Beppe Sala e Carlo Calenda si abbracciano sul palco del teatro Franco Parenti dopo essersele gentilmente «suonate» per un'ora e mezza. Scintille al festival de Linkiesta dove si scambiano battute sarcastiche, dall'intesa con i 5 Stelle (soprattutto) al ddl Zan (il sindaco offre Milano ai partiti «per discutere e rilanciare la legge anti omofobia», il leader di Azione, che pure l'ha firmata, ribatte che la sinistra «non può parlare solo di diritti, la gente non capisce»). Sala si definisce un «radicale moderato», e en passant rivela di essere «d'accordo con i referendum dei Radicali sulla cannabis legale e sull'eutanasia», Calenda «a differenza di Sala» detesta «la parola moderato, mette una tristezza intellettuale». É un ping pong. Sala provoca Calenda: «Chi fa l'opposizione più dura a Roma», contro il neo sindaco Pd Gualtieri? «Tu, sento solo te. E fustighi il Pd un giorno sì e uno no».
Calenda risponde sarcastico che non sono attacchi ma «stimoli», il sindaco gli consiglia di «non eccedere con gli stimoli. E non cadiamo nella sintesi del noi siamo più intelligenti e gli altri tutti str..». Sponsorizza una nuova legge elettorale proporzionale «ma non la faranno prima del 2023, quindi per vincere bisogna superare il 40%». Per questo Sala insiste, come il segretario Pd Enrico Letta, sul campo largo con i 5 Stelle, dal piano nazionale a quello locale. Se il leader di Azione dichiara che il suo obiettivo è «schiacciare, cancellare i 5 Stelle mentre il Pd gli sta dando ossigeno», Sala gli consiglia di «mettere un po' il silenziatore sul tema».
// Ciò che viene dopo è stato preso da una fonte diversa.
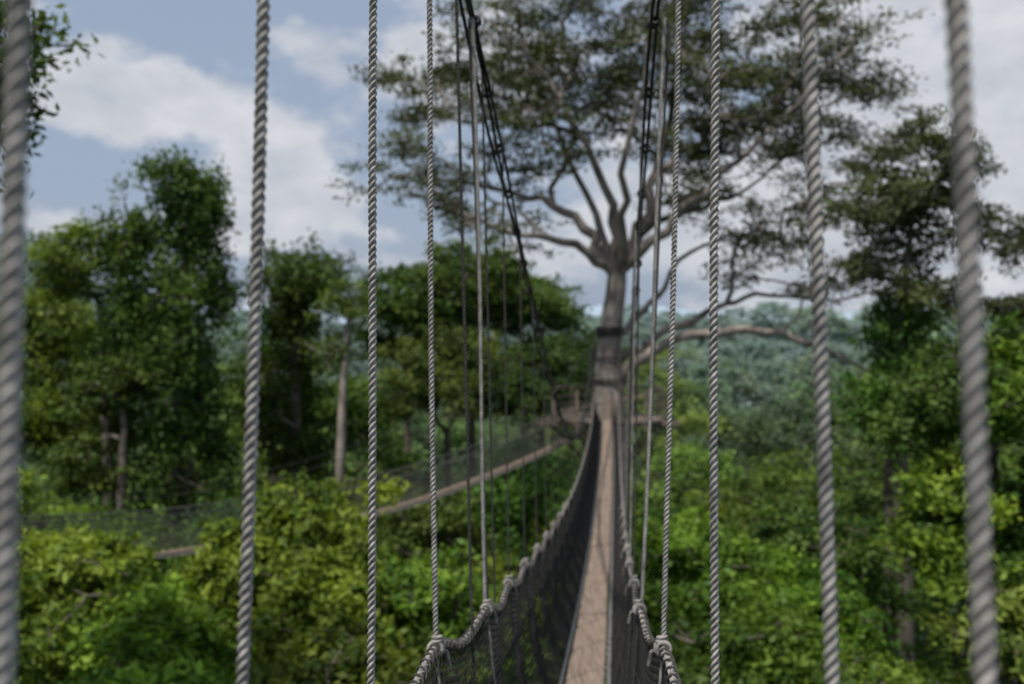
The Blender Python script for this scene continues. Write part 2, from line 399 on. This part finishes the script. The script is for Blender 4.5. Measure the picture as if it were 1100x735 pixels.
# second walkway
w2 = parent_empty('rope_suspension_walkway')
C2 = np.array([(2.6, 36.9, -3.9), (1.1, 35.5, -4.5), (-1.5, 32.8, -5.2), (-4.07, 30, -5.65), (-8.65, 25, -5.75), (-13.5, 19.5, -4.9), (-19, 13, -3.2)])
d = np.r_[0, np.cumsum(np.linalg.norm(np.diff(C2, axis=0), axis=1))]; LL = d[-1]
ss = np.linspace(0, LL, 200); Q = np.stack([np.interp(ss, d, C2[:, k]) for k in range(3)], 1)
for k in range(3): Q[:, k] = np.convolve(np.pad(Q[:, k], 12, mode='reflect', reflect_type='odd'), np.ones(25) / 25, 'valid')
def q2(u): return np.stack([np.interp(u, ss, Q[:, k]) for k in range(3)], -1)
sd = np.array([(C2[-1] - C2[0])[1], -(C2[-1] - C2[0])[0], 0]); sd /= np.linalg.norm(sd)
mb = MB(); us = np.linspace(0, LL, 90); P = q2(us)
sec = [(-.16, 0), (.16, 0), (.16, -.05), (-.16, -.05)]
mb.add(np.array([[p + sd * a + np.array([0, 0, b]) for a, b in sec] for p in P]).reshape(-1, 3), grid_q(90, 4)); child(mb, 'plank_deck', [M_WOOD], False, w2)
mb = MB(); mn = MB(); mc = MB()
def cab2(u): return 4.2 * (2 * u / LL - 1) ** 2 + 1.25
for s in (-1, 1):
    hp = P + sd * s * .45 + np.array([0, 0, 1.0]); v, q = tube(hp, .017, 5); mn.add(v, q)
    lp = P + sd * s * .2 + np.array([0, 0, -.08]); v, q = tube(lp, .03, 5); mb.add(v, q)
    cp = P + sd * s * .5; cp[:, 2] = Q[:, 2].min() + .3 + cab2(us); cp[:, 2] = np.maximum(cp[:, 2], hp[:, 2] + .1); v, q = tube(cp, .010, 5); mc.add(v, q)
    for u in np.arange(.5, LL, 1.2):
        i = int(u / LL * 89); v, q = tube([cp[i], hp[i]], .007, 4); mc.add(v, q); v, q = tube([hp[i], lp[i]], .008, 4); mn.add(v, q)
    def fn(u, v, s=s):
        c = q2(u); f = (v ** 2.2)[:, None]
        return c + sd * s * (.45 * (1 - f) + .2 * f) + np.stack([0 * v, 0 * v, 1.0 - 1.05 * v], 1)
    net(mn, fn, 0, LL, .06, .62, .004, 6)
child(mb, 'ladder_ropes', [M_HAND], True, w2); child(mc, 'main_cables', [M_CABLE], True, w2); child(mn, 'side_nets', [M_NET2], False, w2)

# ------------------------------------------------------------------ tree platform
TX, TY = 3.55, 37.2
pl = parent_empty('tree_platform'); mb = MB()
for k, x in enumerate(np.arange(-2.0, 2.01, .2)):
    h = math.sqrt(max(0, 2.15 ** 2 - x * x))
    for (a, b) in ((-h, -.0 - (.75 if abs(x) < .75 else 0)), ((.75 if abs(x) < .75 else 0), h)):
        if b - a > .1: beam(mb, (TX + x, TY + a, -3.42 + .004 * (k % 3)), (TX + x, TY + b - .004, -3.42 + .004 * (k % 3)), .185, .04)
child(mb, 'deck_boards', [M_PLAT], False, pl)
mb = MB(); n = 10; ring = []
for k in range(n):
    a = 2 * math.pi * (k + .5) / n; ring.append((TX + 2.1 * math.cos(a), TY + 2.1 * math.sin(a)))
for k in range(n):
    p = ring[k]; q_ = ring[(k + 1) % n]
    beam(mb, (*p, -3.8), (*p, -2.3), .1, .1)
    for z, t in ((-3.5, .14), (-3.0, .07), (-2.7, .07), (-2.36, .09)):
        gap = (k == 6 or k == 7) and z > -3.4
        if not gap and not (k == 5 and z > -3.4): beam(mb, (*p, z), (*q_, z), .06, t)
    beam(mb, (*p, -3.75), (TX + .55 * (p[0] - TX) / 2.1, TY + .55 * (p[1] - TY) / 2.1, -5.4), .09, .09)
beam(mb, (TX - 2.7, TY - .8, -3.56), (TX + 2.6, TY - .8, -3.56), .16, .18); beam(mb, (TX - 2.4, TY + .8, -3.56), (TX + 2.7, TY + .8, -3.56), .16, .18)
beam(mb, (TX - 1.9, TY - 1.4, -3.1), (TX + 1.2, TY - 1.3, -2.5), .09, .09)
child(mb, 'frame_and_railing', [M_PLAT], False, pl)
mb = MB()
for z, r in ((-.36, .51), (-.26, .505), (-.16, .50), (-.06, .495), (-1.2, .57), (-2.0, .63), (-2.1, .635)):
    t = np.linspace(0, 2 * np.pi, 25); v, q = tube(np.stack([TX + .1 + r * np.cos(t), TY + r * np.sin(t), z + .02 * np.sin(3 * t)], 1), .036, 6); mb.add(v, q)
for a in (-2.6, -2.2, -1.9, -.9, -.5, -1.3):
    v, q = tube([(TX + .1 + .5 * math.cos(a), TY + .5 * math.sin(a), -.1), (TX + 2.05 * math.cos(a), TY + 2.05 * math.sin(a), -2.4)], .014, 5); mb.add(v, q)
child(mb, 'cable_collars', [M_CABLE], True, pl)

# ------------------------------------------------------------------ the great tree
rb = np.random.default_rng(21); U = 0.0348
def g(u, v, dy=0): return np.array([TX + u * U, TY + dy, v * U])
S = Skel()
tr = S.poly(-1, [g(-6, -900), g(-4, -600), g(-2, -300), g(0, -150), g(1, -90), g(3, -20), g(8, 30), g(11, 52)], [1.7, 1.15, .9, .78, .64, .45, .38, .36], rb, .015)
def near(v): return min(tr, key=lambda i: abs(S.p[i][2] - v * U))
fk = tr[-1]; J = .11
S.poly(fk, [g(-12, 70, -.6), g(-50, 85, -1.6), g(-95, 92, -2.4), g(-150, 112, -3.2)], [.18, .14, .10, .05], rb, J)
S.poly(fk, [g(-4, 85, .3), g(-32, 116, .8), g(-70, 142, 1.4), g(-120, 160, 2.2), g(-190, 168, 3)], [.22, .18, .14, .10, .05], rb, J)
S.poly(fk, [g(8, 95, -.5), g(-8, 145, -1.2), g(-40, 205, -2.0), g(-80, 262, -3), g(-120, 300, -3.5)], [.20, .15, .11, .07, .04], rb, J)
S.poly(fk, [g(28, 85, 0), g(46, 122, .4), g(56, 165, .8), g(76, 228, 1.4), g(92, 310, 2), g(100, 390, 2.2)], [.27, .23, .18, .13, .08, .05], rb, J)
S.poly(fk, [g(34, 76, -.6), g(68, 112, -1.4), g(108, 152, -2.2), g(160, 202, -3), g(225, 262, -4)], [.20, .16, .12, .07, .04], rb, J)
S.poly(fk, [g(20, 80, 1.2), g(60, 118, 2.6), g(118, 138, 3.6), g(180, 165, 4.4), g(240, 210, 5)], [.18, .14, .11, .07, .04], rb, J)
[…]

E anche il Calenda duro e puro è pronto a turarsi il naso alle Regionali del 2023. «Un campo largo di centrosinistra alle prossime elezioni in Lombardia? Sì, credo di sì, i 5 Stelle qui devi andare a cercarli con la lente d' ingrandimento. Noi siamo aperti e dove loro non esistono più il problema non c'è. Quello che dico sempre è che devono esserci Italia Viva, il Pd, Bersani e Forza Italia». É convinto che Fi dopo l'elezione del Capo dello Stato «lascerà i populisti per unirsi all'area riformista ed europeista».
Sala ammette che nella regione roccaforte del centrodestra «è molto, molto difficile vincere. Nelle città è più facile, il lavoro duro e che richiede tanto tempo è andare nei territori. Se c'è una lezione dalla sconfitta inaspettata in quelle dimensioni del mio amico Giorgio Gori», il sindaco di Bergamo che venne stracciato da Attilio Fontana nel 2018 con 20 punti di vantaggio, «è che se continuiamo a rivolgerci solo ai nostri ci sono, ma non sono sufficienti. Bisogna trovare un o una candidata in grado di parlare ai più e che abbia tanto tempo a disposizione, è importante avere il nome 10 mesi prima del voto». E «elaborare una piattaforma di idee forti e attrattive, come la questione ambientale. Ai cittadini interessano più le idee che le alleanze tattiche».
Caccia a un profilo che strizzi l'occhio all'elettorato di centrodestra? Chissà perchè gli elettori lombardi dovrebbero accontentarsi di un clone invece di premiare (ancora) il buongoverno di Lega, Forza Italia e Fratelli d'Italia.